Based on these data, you will be able to judge whether it’s worth a larger pipe diameter (and turbine, for that matter) in order to harvest power for time periods where the flow is higher, but less frequent.

I also suggest you make sure your penstock's ENTRY is designed to make sure you don’t limit the flow through the inflow to a level that’s less than the rate your penstock is otherwise able to carry at your desired friction loss rate.

Be aware that, while hydro is awesome, in that it produces power all night! And on rainy days, you will be required to keep your penstock's intake clear ion debris. In your case, this means walking 900 feet and up 85 feet.

Maybe a longer or shorter walk, depending on your home's location, really I’ve to your inlet location.

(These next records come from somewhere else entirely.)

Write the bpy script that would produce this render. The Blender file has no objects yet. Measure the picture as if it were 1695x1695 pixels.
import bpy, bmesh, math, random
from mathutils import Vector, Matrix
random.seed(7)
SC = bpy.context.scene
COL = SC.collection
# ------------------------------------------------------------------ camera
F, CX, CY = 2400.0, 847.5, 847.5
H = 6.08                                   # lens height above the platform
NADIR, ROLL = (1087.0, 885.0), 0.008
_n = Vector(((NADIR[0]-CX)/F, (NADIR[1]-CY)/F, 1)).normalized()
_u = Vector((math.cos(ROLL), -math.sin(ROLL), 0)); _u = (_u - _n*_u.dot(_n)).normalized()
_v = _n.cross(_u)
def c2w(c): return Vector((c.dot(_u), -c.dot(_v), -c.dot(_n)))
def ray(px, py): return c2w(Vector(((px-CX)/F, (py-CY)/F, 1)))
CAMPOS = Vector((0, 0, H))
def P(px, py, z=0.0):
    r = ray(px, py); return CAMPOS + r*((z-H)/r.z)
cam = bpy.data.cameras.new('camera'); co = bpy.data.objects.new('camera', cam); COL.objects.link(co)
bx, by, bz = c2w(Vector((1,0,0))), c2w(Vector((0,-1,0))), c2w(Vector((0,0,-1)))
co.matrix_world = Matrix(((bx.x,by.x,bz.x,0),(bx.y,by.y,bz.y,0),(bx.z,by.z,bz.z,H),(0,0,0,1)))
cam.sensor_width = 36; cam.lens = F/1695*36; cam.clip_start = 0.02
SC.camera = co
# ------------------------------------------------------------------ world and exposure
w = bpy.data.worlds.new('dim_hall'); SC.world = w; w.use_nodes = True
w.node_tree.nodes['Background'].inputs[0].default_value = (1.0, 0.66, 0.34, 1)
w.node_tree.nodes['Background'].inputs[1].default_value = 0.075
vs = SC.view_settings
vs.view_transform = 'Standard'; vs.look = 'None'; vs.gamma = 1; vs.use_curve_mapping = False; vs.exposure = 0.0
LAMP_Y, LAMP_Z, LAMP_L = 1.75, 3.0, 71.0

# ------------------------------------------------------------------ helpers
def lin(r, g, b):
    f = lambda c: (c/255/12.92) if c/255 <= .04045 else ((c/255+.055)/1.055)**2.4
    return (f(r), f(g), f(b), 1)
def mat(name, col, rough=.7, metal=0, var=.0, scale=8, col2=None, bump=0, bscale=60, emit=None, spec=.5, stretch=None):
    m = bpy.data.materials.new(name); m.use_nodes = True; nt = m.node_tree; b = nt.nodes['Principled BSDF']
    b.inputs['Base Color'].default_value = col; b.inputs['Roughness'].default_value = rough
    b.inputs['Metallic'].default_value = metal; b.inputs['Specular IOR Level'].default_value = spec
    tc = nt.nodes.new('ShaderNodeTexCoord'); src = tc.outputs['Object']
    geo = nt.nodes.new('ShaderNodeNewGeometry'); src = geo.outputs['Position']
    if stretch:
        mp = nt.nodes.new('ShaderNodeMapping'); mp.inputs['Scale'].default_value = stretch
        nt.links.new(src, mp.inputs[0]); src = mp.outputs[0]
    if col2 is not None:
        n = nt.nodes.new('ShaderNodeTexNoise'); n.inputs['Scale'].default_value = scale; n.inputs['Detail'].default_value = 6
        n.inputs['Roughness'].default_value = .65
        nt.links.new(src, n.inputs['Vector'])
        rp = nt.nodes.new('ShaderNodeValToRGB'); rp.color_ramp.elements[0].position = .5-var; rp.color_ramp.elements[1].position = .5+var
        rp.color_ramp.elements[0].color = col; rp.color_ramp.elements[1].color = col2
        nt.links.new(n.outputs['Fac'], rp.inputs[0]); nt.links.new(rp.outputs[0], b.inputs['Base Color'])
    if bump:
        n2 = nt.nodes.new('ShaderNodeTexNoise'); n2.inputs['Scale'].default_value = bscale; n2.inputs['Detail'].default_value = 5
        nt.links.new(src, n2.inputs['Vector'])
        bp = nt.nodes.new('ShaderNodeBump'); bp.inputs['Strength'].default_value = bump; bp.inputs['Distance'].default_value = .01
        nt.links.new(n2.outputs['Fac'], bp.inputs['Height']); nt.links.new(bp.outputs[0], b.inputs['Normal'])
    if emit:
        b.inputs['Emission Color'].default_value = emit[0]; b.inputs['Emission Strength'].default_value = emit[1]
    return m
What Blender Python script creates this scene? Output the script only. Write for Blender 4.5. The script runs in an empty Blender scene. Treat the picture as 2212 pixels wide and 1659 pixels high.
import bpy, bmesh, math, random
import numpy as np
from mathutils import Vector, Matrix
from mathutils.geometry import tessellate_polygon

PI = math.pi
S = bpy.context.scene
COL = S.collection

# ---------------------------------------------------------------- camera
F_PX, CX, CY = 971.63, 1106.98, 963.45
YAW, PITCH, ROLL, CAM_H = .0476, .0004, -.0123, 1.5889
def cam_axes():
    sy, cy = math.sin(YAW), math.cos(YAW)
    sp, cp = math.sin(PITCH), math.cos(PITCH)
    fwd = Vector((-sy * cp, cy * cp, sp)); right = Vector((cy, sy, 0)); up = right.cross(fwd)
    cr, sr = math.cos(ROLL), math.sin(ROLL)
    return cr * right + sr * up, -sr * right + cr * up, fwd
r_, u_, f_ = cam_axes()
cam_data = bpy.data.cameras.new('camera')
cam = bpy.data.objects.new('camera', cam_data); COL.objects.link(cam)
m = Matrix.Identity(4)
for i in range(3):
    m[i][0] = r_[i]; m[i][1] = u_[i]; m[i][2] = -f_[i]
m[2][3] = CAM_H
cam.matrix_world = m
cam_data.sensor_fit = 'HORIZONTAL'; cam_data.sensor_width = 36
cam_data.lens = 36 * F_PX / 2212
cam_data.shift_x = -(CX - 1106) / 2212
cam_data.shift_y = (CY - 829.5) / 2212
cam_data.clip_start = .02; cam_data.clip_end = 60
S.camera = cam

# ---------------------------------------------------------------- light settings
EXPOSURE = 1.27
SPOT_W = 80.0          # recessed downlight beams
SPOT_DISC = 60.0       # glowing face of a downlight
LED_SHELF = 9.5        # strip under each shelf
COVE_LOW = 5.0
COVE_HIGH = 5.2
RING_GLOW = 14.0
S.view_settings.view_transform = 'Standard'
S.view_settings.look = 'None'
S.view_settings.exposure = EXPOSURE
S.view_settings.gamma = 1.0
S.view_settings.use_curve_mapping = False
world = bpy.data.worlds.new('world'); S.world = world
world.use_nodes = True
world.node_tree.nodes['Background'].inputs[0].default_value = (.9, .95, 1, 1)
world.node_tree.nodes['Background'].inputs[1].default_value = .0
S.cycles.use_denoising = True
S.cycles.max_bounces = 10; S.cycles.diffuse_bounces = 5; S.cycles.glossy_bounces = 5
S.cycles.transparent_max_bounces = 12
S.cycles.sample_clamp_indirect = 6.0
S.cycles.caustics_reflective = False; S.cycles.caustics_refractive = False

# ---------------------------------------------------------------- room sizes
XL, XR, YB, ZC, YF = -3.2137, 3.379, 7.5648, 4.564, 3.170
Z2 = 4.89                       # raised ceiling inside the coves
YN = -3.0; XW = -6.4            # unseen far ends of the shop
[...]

Have fun! I’m very envious!

by the way, there are innumerable pipe friction loss tables online, which will give quite accurate loss rates, typically in PSI/100feet of pipe. The good sites actually have different tables for different types of pipe, e.g schedule 40, schedule 80 pvc; galvanized steel (for those with more money than god) copper, pokypip. Etc

Irvin Kanode's picture

Couldn't they come up with a flow estimate by installing say 10' of pipe at their planned spot. They could test various depths, spots and in different seasons. That might change the starting location, thus the amount of pipe they'll need to order.

I agree the first step needs to be calculating the amount of power they want to generate!